Take the listing from its first line through the line that contains "MB().grid(P).build('crumple', M['pink'], t, smooth=True)" and please retype those lines exactly, leaving out the pictures.

— START OF RECORDS PROVIDED —

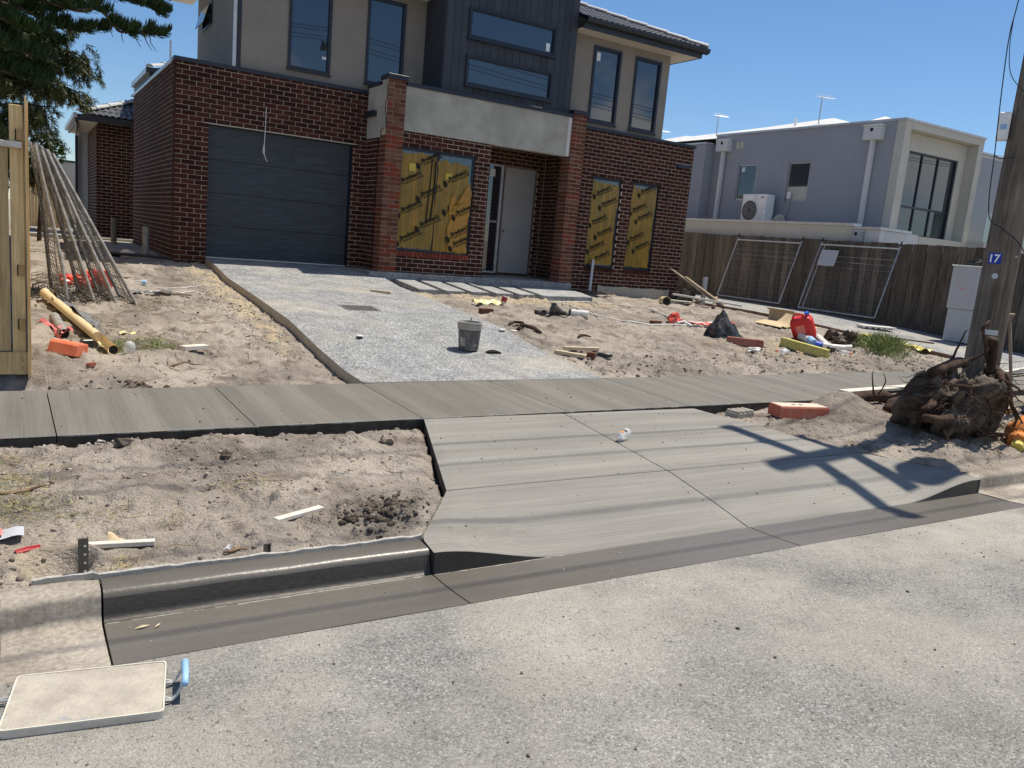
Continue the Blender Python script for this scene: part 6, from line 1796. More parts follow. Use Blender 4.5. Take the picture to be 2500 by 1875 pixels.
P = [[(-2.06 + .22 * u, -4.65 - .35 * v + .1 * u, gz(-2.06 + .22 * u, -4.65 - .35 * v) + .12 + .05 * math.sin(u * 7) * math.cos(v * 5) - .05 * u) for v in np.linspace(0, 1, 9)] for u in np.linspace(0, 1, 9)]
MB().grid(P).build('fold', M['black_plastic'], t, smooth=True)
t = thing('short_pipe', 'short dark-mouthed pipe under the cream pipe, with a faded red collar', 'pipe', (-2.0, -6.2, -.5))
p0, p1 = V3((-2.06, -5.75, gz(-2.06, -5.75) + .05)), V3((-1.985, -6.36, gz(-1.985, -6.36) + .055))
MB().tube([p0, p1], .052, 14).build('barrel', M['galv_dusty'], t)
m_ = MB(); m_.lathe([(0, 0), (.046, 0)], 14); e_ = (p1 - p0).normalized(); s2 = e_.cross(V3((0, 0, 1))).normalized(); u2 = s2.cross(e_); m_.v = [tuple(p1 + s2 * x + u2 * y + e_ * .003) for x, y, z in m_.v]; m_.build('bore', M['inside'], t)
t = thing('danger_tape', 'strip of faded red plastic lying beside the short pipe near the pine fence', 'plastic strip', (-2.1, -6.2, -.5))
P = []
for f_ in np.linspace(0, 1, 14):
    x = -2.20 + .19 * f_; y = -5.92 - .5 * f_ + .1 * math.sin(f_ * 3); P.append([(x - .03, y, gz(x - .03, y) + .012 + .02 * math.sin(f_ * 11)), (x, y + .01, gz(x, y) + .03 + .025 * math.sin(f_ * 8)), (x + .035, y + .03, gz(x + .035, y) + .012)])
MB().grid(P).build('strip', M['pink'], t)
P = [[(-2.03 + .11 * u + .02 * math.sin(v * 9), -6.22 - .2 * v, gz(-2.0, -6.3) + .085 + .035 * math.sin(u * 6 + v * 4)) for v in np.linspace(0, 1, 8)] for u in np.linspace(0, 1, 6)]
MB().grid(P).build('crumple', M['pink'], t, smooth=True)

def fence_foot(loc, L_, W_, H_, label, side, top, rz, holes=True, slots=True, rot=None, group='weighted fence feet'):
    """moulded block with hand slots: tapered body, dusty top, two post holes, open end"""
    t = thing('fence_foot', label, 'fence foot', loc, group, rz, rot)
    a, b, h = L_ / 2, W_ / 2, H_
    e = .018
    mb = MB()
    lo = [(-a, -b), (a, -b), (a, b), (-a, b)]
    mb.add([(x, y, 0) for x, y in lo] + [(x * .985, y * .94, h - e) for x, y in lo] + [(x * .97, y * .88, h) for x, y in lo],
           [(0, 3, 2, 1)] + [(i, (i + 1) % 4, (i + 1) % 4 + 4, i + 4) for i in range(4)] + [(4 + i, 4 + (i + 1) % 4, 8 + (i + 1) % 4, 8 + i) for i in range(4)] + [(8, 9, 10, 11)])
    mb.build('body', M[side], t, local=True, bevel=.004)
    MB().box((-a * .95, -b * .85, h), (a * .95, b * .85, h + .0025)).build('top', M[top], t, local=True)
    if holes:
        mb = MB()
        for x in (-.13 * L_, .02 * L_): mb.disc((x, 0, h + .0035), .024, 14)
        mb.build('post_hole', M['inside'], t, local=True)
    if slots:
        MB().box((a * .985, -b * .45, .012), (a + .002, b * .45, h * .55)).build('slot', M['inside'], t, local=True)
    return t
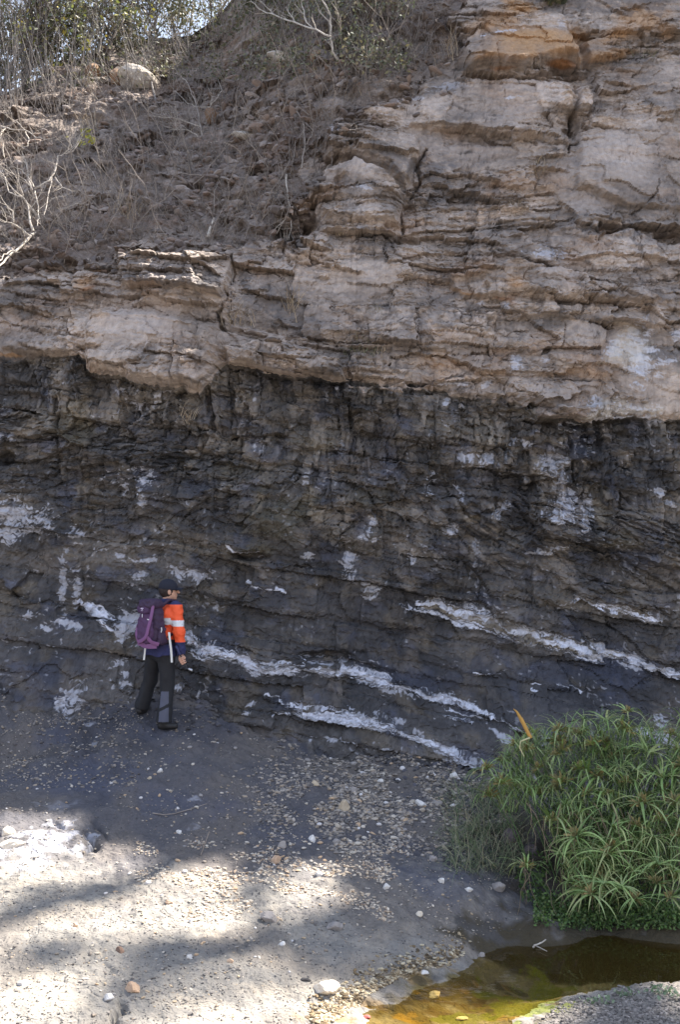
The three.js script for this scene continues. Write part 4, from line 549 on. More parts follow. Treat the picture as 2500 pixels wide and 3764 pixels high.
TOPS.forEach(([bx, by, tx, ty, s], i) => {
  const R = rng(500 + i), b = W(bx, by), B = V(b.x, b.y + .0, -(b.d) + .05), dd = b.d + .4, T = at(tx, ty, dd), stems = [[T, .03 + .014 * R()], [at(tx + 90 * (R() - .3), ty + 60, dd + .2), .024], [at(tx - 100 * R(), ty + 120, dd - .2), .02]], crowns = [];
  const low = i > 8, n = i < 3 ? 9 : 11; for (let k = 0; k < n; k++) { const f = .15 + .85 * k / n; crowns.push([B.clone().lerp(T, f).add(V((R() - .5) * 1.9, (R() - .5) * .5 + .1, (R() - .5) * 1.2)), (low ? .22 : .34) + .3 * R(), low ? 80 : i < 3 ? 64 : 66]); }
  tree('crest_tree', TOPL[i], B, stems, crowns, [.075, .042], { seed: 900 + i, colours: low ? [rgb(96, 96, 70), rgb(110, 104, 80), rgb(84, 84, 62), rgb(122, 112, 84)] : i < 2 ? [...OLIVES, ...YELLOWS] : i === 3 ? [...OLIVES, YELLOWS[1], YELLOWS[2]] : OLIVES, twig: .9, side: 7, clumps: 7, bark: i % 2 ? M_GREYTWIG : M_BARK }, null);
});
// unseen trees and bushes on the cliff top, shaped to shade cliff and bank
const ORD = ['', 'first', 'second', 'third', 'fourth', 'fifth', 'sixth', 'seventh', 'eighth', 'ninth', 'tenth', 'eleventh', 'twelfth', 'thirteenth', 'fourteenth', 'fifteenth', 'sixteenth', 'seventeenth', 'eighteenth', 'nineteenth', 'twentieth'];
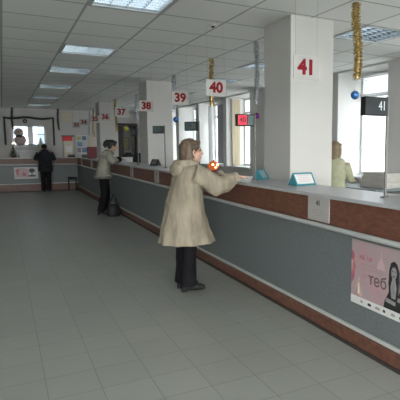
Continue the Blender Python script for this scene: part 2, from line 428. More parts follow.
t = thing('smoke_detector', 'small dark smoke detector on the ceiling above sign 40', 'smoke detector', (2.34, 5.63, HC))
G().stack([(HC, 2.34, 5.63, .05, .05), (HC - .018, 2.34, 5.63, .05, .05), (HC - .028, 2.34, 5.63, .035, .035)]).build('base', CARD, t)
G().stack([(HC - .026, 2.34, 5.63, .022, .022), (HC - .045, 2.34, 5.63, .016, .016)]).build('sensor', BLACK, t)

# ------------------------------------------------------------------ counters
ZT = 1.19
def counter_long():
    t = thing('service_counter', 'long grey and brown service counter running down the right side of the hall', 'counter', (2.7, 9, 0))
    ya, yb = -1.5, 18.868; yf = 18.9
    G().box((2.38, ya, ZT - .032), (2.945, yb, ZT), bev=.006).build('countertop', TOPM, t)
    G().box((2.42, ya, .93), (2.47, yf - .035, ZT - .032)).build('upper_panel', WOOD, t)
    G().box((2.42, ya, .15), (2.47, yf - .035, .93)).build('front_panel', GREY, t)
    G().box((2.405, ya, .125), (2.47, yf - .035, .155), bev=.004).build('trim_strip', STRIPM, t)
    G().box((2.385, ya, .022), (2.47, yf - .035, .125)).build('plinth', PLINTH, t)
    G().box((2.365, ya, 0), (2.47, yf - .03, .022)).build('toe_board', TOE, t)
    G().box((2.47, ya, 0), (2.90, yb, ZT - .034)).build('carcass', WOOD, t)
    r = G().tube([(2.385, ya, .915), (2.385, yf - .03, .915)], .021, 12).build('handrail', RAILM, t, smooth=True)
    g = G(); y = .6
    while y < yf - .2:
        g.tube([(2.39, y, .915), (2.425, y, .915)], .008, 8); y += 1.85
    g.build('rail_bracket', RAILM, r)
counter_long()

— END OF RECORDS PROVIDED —

- **SOLUTION TO THIS PROBLEM**
Continue the Blender Python script for this scene: part 6, from line 1796. More parts follow. Use Blender 4.5. Take the picture to be 2500 by 1875 pixels.
P = [[(-2.06 + .22 * u, -4.65 - .35 * v + .1 * u, gz(-2.06 + .22 * u, -4.65 - .35 * v) + .12 + .05 * math.sin(u * 7) * math.cos(v * 5) - .05 * u) for v in np.linspace(0, 1, 9)] for u in np.linspace(0, 1, 9)]
MB().grid(P).build('fold', M['black_plastic'], t, smooth=True)
t = thing('short_pipe', 'short dark-mouthed pipe under the cream pipe, with a faded red collar', 'pipe', (-2.0, -6.2, -.5))
p0, p1 = V3((-2.06, -5.75, gz(-2.06, -5.75) + .05)), V3((-1.985, -6.36, gz(-1.985, -6.36) + .055))
MB().tube([p0, p1], .052, 14).build('barrel', M['galv_dusty'], t)
m_ = MB(); m_.lathe([(0, 0), (.046, 0)], 14); e_ = (p1 - p0).normalized(); s2 = e_.cross(V3((0, 0, 1))).normalized(); u2 = s2.cross(e_); m_.v = [tuple(p1 + s2 * x + u2 * y + e_ * .003) for x, y, z in m_.v]; m_.build('bore', M['inside'], t)
t = thing('danger_tape', 'strip of faded red plastic lying beside the short pipe near the pine fence', 'plastic strip', (-2.1, -6.2, -.5))
P = []
for f_ in np.linspace(0, 1, 14):
    x = -2.20 + .19 * f_; y = -5.92 - .5 * f_ + .1 * math.sin(f_ * 3); P.append([(x - .03, y, gz(x - .03, y) + .012 + .02 * math.sin(f_ * 11)), (x, y + .01, gz(x, y) + .03 + .025 * math.sin(f_ * 8)), (x + .035, y + .03, gz(x + .035, y) + .012)])
MB().grid(P).build('strip', M['pink'], t)
P = [[(-2.03 + .11 * u + .02 * math.sin(v * 9), -6.22 - .2 * v, gz(-2.0, -6.3) + .085 + .035 * math.sin(u * 6 + v * 4)) for v in np.linspace(0, 1, 8)] for u in np.linspace(0, 1, 6)]
MB().grid(P).build('crumple', M['pink'], t, smooth=True)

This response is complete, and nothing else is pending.